**INFORMATION PROVIDED:**

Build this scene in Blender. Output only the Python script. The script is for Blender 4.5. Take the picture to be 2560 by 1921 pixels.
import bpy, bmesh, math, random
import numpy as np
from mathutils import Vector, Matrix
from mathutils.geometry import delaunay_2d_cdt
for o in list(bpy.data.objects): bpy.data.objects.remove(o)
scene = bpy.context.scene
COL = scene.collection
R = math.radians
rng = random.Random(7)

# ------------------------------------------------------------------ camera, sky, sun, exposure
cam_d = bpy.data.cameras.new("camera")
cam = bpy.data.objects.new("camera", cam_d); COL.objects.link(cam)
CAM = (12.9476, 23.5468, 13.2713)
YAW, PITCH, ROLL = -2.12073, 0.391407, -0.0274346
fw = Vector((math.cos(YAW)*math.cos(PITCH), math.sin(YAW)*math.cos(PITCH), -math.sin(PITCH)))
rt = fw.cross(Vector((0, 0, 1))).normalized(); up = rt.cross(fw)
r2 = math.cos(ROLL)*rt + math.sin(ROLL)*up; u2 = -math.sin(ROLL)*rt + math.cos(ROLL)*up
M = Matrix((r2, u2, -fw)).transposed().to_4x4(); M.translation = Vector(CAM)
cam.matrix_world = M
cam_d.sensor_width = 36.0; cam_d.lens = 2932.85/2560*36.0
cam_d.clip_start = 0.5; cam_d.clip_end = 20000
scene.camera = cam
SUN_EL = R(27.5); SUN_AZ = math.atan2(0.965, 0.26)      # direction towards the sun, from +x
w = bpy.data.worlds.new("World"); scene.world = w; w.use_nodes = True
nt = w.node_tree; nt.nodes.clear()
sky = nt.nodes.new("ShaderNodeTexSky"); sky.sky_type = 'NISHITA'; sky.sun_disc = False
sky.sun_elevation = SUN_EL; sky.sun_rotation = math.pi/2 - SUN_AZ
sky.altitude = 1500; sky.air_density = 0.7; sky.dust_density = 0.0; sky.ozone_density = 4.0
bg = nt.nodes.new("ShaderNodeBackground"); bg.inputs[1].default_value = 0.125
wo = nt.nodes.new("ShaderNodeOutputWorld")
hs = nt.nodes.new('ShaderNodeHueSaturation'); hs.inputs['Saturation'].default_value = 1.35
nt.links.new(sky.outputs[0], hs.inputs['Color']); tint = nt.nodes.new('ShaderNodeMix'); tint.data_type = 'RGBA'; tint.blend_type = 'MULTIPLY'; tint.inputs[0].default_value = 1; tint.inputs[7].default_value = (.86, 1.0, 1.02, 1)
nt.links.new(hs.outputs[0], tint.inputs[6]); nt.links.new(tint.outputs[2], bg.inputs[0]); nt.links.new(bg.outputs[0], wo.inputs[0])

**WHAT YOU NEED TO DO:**
Beginning at the first line above, repeat exactly until the line containing "rng = random.Random(7)", which is included.

**ANSWER FOR THE TASK:**
Build this scene in Blender. Output only the Python script. The script is for Blender 4.5. Take the picture to be 2560 by 1921 pixels.
import bpy, bmesh, math, random
import numpy as np
from mathutils import Vector, Matrix
from mathutils.geometry import delaunay_2d_cdt
for o in list(bpy.data.objects): bpy.data.objects.remove(o)
scene = bpy.context.scene
COL = scene.collection
R = math.radians
rng = random.Random(7)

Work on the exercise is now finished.